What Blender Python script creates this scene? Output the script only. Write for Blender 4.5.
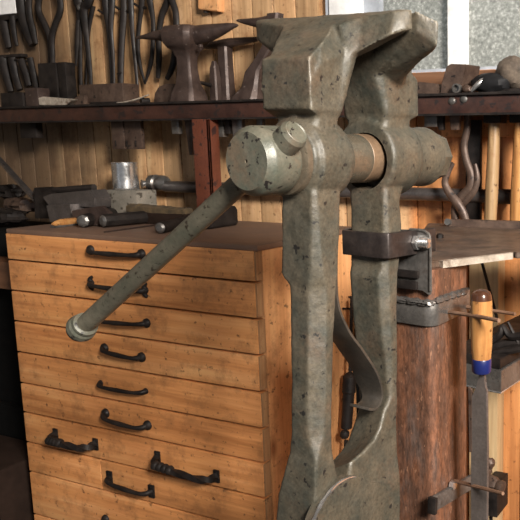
import bpy, bmesh, math, random
from mathutils import Vector, Matrix, noise
random.seed(7)
D = bpy.data
col = bpy.context.scene.collection
for o in list(D.objects): D.objects.remove(o)
scn = bpy.context.scene

# ------------------------------------------------------------------ camera, world, lights
YAW, PITCH, FPX, PPX = math.radians(23.55), math.radians(9.05), 724.8, 466.2
CAM = Vector((0, 0, 1.0))
FW = Vector((-math.sin(YAW)*math.cos(PITCH), math.cos(YAW)*math.cos(PITCH), -math.sin(PITCH)))
RT = Vector((math.cos(YAW), math.sin(YAW), 0))
UP = RT.cross(FW)
cd = D.cameras.new('camera'); co = D.objects.new('camera', cd); col.objects.link(co)
co.matrix_world = Matrix(((RT.x, UP.x, -FW.x, CAM.x), (RT.y, UP.y, -FW.y, CAM.y), (RT.z, UP.z, -FW.z, CAM.z), (0, 0, 0, 1)))
cd.sensor_fit = 'HORIZONTAL'; cd.sensor_width = 36; cd.lens = FPX/520*36
cd.shift_x = (260-PPX)/520; cd.clip_start = .02
cd.dof.use_dof = True; cd.dof.focus_distance = .80; cd.dof.aperture_fstop = 45
scn.camera = co

w = D.worlds.new('world'); scn.world = w; w.use_nodes = True
w.node_tree.nodes['Background'].inputs[0].default_value = (.88, .92, 1, 1)
w.node_tree.nodes['Background'].inputs[1].default_value = .21

def area(name, loc, target, size, power, color, spread=180):
    l = D.lights.new(name, 'AREA'); l.shape = 'RECTANGLE'; l.size, l.size_y = size
    l.energy = power; l.color = color; l.spread = math.radians(spread)
    o = D.objects.new(name, l); col.objects.link(o); o.location = loc
    o.rotation_euler = (Vector(target)-Vector(loc)).to_track_quat('-Z', 'Y').to_euler()
area('key_light', (1.15, -.38, 1.85), (-.75, 1.1, .72), (.5, .5), 86, (1, .93, .84), 130)  # unseen soft key from the upper right front
area('cool_fill', (-2.0, -1.9, 1.7), (-.9, 1.0, .7), (1.2, 1.4), 4, (.86, .93, 1))  # unseen cool fill, added from the front left
area('sky_daylight', (-.3, 2.3, 2.1), (-.45, 1.43, 1.5), (1.6, 1.2), 26, (.90, .95, 1))
scn.view_settings.view_transform = 'Standard'; scn.view_settings.look = 'None'
scn.view_settings.gamma = 1; scn.view_settings.use_curve_mapping = False
scn.view_settings.exposure = 0.0

# ------------------------------------------------------------------ pixel -> point on a plane of the room
def ray(x, y): return FW + RT*((x-PPX)/FPX) - UP*((y-260)/FPX)
def hit(x, y, p, n):
    d = ray(x, y); return CAM + d*((Vector(p)-CAM).dot(n)/d.dot(n))
def wy(x, y, Y): return hit(x, y, (0, Y, 0), Vector((0, 1, 0)))
def wz(x, y, Z): return hit(x, y, (0, 0, Z), Vector((0, 0, 1)))
def wx(x, y, X): return hit(x, y, (X, 0, 0), Vector((1, 0, 0)))
VA = math.radians(7.5)
AX = Vector((math.sin(VA), math.cos(VA), 0)); UX = Vector((math.cos(VA), -math.sin(VA), 0))
V0 = Vector((-.425, .598, 0))
def V(u, v, z): return V0 + UX*u + AX*v + Vector((0, 0, z))
def vv(x, y, v): return hit(x, y, V(0, v, 0), AX)
def vu(x, y, u): return hit(x, y, V(u, 0, 0), UX)

# ------------------------------------------------------------------ materials
def N(nt, t, **k):
    n = nt.nodes.new(t)
    for a, b in k.items(): setattr(n, a, b)
    return n
def base_mat(name):
    m = D.materials.new(name); m.use_nodes = True; nt = m.node_tree
    return m, nt, nt.nodes['Principled BSDF'], N(nt, 'ShaderNodeTexCoord')
def noise_n(nt, vec, scale, detail=5, rough=.6, sc=None):
    if sc:
        mp = N(nt, 'ShaderNodeMapping'); mp.inputs['Scale'].default_value = sc
        nt.links.new(vec, mp.inputs[0]); vec = mp.outputs[0]
    n = N(nt, 'ShaderNodeTexNoise'); n.inputs['Scale'].default_value = scale
    n.inputs['Detail'].default_value = detail; n.inputs['Roughness'].default_value = rough
    nt.links.new(vec, n.inputs['Vector']); return n.outputs['Fac']
def ramp(nt, fac, stops):
    r = N(nt, 'ShaderNodeValToRGB'); e = r.color_ramp.elements
    while len(e) < len(stops): e.new(.5)
    for i, (p, c) in enumerate(stops):
        e[i].position = p; e[i].color = (c, c, c, 1) if isinstance(c, (int, float)) else (*c, 1)
    nt.links.new(fac, r.inputs[0]); return r.outputs[0]
def mix(nt, f, a, b, mode='MIX'):
    m = N(nt, 'ShaderNodeMix', data_type='RGBA', blend_type=mode)
    for s, v in ((m.inputs[0], f), (m.inputs[6], a), (m.inputs[7], b)):
        if isinstance(v, (int, float)): s.default_value = v
        elif isinstance(v, tuple): s.default_value = (*v, 1)
        else: nt.links.new(v, s)
    return m.outputs[2]
def bump(nt, bs, h, strength, dist):
    b = N(nt, 'ShaderNodeBump'); b.inputs['Strength'].default_value = strength; b.inputs['Distance'].default_value = dist
    nt.links.new(h, b.inputs['Height']); nt.links.new(b.outputs[0], bs.inputs['Normal'])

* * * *

*Problem to work on*
From the first line above down to the line with "scn = bpy.context.scene", reproduce every line and no others, omitting pictures.

*Solution to this task*
What Blender Python script creates this scene? Output the script only. Write for Blender 4.5.
import bpy, bmesh, math, random
from mathutils import Vector, Matrix, noise
random.seed(7)
D = bpy.data
col = bpy.context.scene.collection
for o in list(D.objects): D.objects.remove(o)
scn = bpy.context.scene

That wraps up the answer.